Deep neural networks (DNNs) have proved to be remarkably successful in various domains, in particular for implementing complex functions and performing sophisticated tasks. However, their vulnerability to adversarial noise undermines their reliability for safety‐critical tasks. Despite attempts to improve the robustness using algorithmic approaches, an effective hardware implementation is still lacking. Here an artificial probabilistic neuron device is proposed based on arrays of coupled nanomagnets, referred to as artificial spin ices, which return a nonlinear function with built‐in stochasticity in response to an ultrafast laser‐induced excitation.
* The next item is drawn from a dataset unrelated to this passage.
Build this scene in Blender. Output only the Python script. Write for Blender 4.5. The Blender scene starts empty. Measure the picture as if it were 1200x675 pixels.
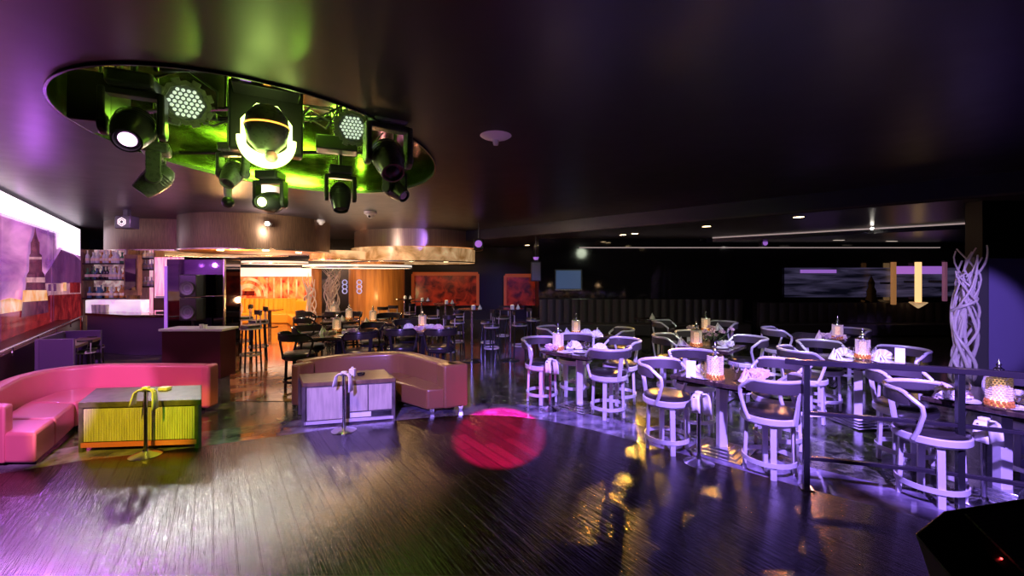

By exploiting solid‐state ionic gating, the magnetic coupling is electrically modulated, as a result of the magnetic anisotropy‐mediated competition of the symmetric exchange interaction and Dzyaloshinskii‐Moriya interaction, and hence the stochastic property of the neuron device at runtime can be tuned. Stochastic DNNs are then constructed with an output layer comprising several probabilistic neuron devices. Compared to conventional DNNs, the stochastic DNNs exhibit an order of magnitude greater resistance to adversarial noise, providing a significant improvement in robustness. This approach opens the way to more secure and reliable DNNs, enabling broader uses in real‐world applications. Conventional deep neural networks (DNNs) are vulnerable to adversarial noises. An artificial probabilistic neuron device is proposed based on arrays of coupled nanomagnets, referred to as artificial spin ices, which return a nonlinear function with built‐in stochasticity. Stochastic DNNs built with these devices exhibit an order of magnitude greater resistance to adversarial noise, providing a significant improvement in robustness.